Fortunately, franchisees benefit from the work of a dedicated in-house corporate team that provides all manner of assistance in site selection, build out, training, marketing and supply-chain needs. Once permits have been secured, location build-out normally takes some 45 days to complete, but during this time, franchisees have three weeks of training in Atlanta which accommodate all aspects of restaurant functions as well as back office requirements. Prior to the new Wing Zone opening,  area representatives will also come to the location to provide assistance with staff development and training, and will be there on-hand to support operations for up to a week after the opening.
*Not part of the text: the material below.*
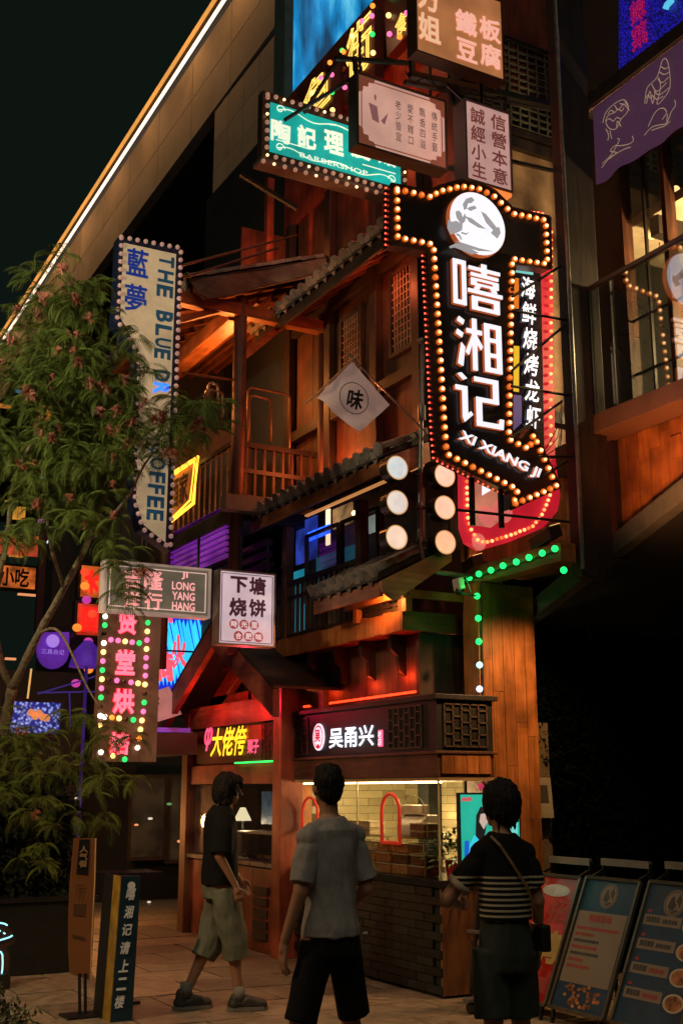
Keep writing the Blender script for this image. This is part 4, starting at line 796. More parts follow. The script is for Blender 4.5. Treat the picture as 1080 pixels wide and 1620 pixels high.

A dedicated director of marketing helps design customized marketing plans and Wing Zone has established strategic partnerships with other firms specializing in direct mail and social media solutions. Benefits additionally abound in other strategic relationships Wing Zone has established to further support franchisees. Whether it is the quality poultry produced by Tyson or the consistency imparted in flavoring formulas from Canada’s Giraffe Foods; whether it is the building fixtures and materials supplied by Atlanta Fixture & Supply or the POS systems secured through Rochester-based Microworks, Wing Zone has eliminated all the guess work entrepreneurs typically encounter when starting and equipping a new business, so franchisees can more rapidly achieve success.

With new opening underway in the Middle East to complement ongoing growth in North America, Wing Zone continues to represent one of the great success stories in its industry. Friedman expresses optimism for the future, explaining that in recent years the company has found its greatest traction by working with existing entrepreneurs of the restaurant business seeking to expand their portfolio of brands. He says the company will continue to focus on developing relationships in this market segment. “The restaurant business is a very unique and interesting culture, and those who excel at it have it in their blood. We see ourselves as restaurant guys, and the restaurant business has been amazing for us,” says Friedman. To that point, he adds loving the total business is more important than simply loving what comes out of the kitchen. He says, “Just because you love to eat doesn’t mean you should own a restaurant.” Then again, if you love eating great wings and can discern the flavor of quality over that of the less-than – a score is in store in the Wing Zone.